Pour atteindre cet objectif, le PLF comprend donc des mesures destinées à contenir la dépense fiscale. Ces mesures sont légitimes, mais on peut se demander, au regard de la difficulté à respecter cet objectif, si elles ne devraient pas être amplifiées. Comme d'autres, j'apporterai ma contribution à cet ouvrage à travers quelques amendements. On peut cependant regretter que, cette année encore, le recours à un coup de rabot général ait été retenu, au détriment d'une approche plus ciblée, à laquelle le rapport rendu par l'Inspection générale des finances, pour perfectible qu'il soit, devait ouvrir la voie. Nous avions pourtant été nombreux à insister sur la nécessaire discrimination dans ce domaine. En effet, nombre de dépenses fiscales répondent à un objectif parfaitement légitime, et il ne faudrait pas que leur atténuation aboutisse à vider le dispositif de son intérêt.

Il convient aussi, dans le même ordre d'idées, d'être attentif à ne pas créer de distorsions d'attractivité entre différents dispositifs, à la faveur d'un changement de périmètre ou de taux ou d'un coup de rabot. En 2009, une telle distorsion avait ainsi amené à l'arrêt total des investissements dans les résidences, de tourisme ou pour seniors, nécessitant l'adoption d'un dispositif parallèle pour ces résidences. De la même façon, la réforme du dispositif Malraux a certes permis de diviser son coût, passé de 50 millions en 2008 dans l'ancien système à 5 millions en 2011 dans le nouveau, mais cela s'est fait au détriment de nombre d'opérations de restauration dans les centres anciens.

Enfin, quels que soient les progrès qui pourront être faits en matière de recettes, il n'y aura pas de réduction significative du déficit et de la dette sans réduction des dépenses de l'État et un meilleur contrôle des opérateurs.
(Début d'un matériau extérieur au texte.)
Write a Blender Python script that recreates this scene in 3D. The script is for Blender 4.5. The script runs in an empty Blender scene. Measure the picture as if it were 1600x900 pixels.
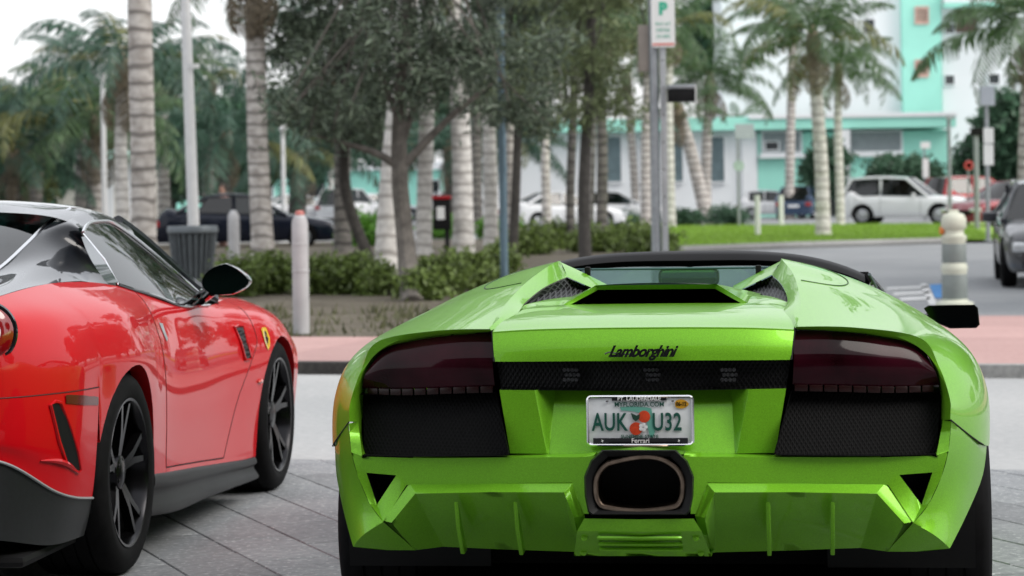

Ce PLF est le second à appliquer la règle du « zéro valeur hors charge de la dette et pensions » introduite par la loi de programmation des finances publiques. L'application de cette nouvelle norme devrait théoriquement aboutir, en 2012, à un recul en volume de 0,02 %. En l'occurrence, les mesures volontaristes prises par le Gouvernement permettront d'aller jusqu'à 0,2 %. Des efforts importants d'économies ont été réalisés par l'État pour tenir ce double objectif, et l'on ne peut que s'en féliciter.

Il en va ainsi de l'évolution de la masse salariale. Les effectifs de la fonction publique d'État n'ont cessé d'augmenter jusqu'en 2006 pour frôler, malgré les transferts de la décentralisation, les 2 400 000 équivalents temps plein travaillé. Les efforts de réduction menés depuis 2007 à travers le non-remplacement d'un départ en retraite sur deux aboutiront enfin, en 2012, et pour la première fois depuis 1945, à une réduction de la masse salariale de l'État de 167 millions. Ces dernières années, la réduction du nombre de personnels de l'État n'avait en effet pas suffi, à elle seule, à réduire la masse salariale, les économies brutes engrangées étant consommées par les mesures catégorielles, l'évolution du glissement vieillesse technicité et les redistributions. En 2012, les suppressions nettes de poste s'élèveront à 30 512 ETPT, permettant une économie brute de 970 millions et une économie nette de 167 millions. Les efforts entrepris depuis 2007 commencent donc à payer, grâce à la suppression de près de 150 000 ETPT autorisant une économie brute sur le quinquennat de 4 milliards d'euros.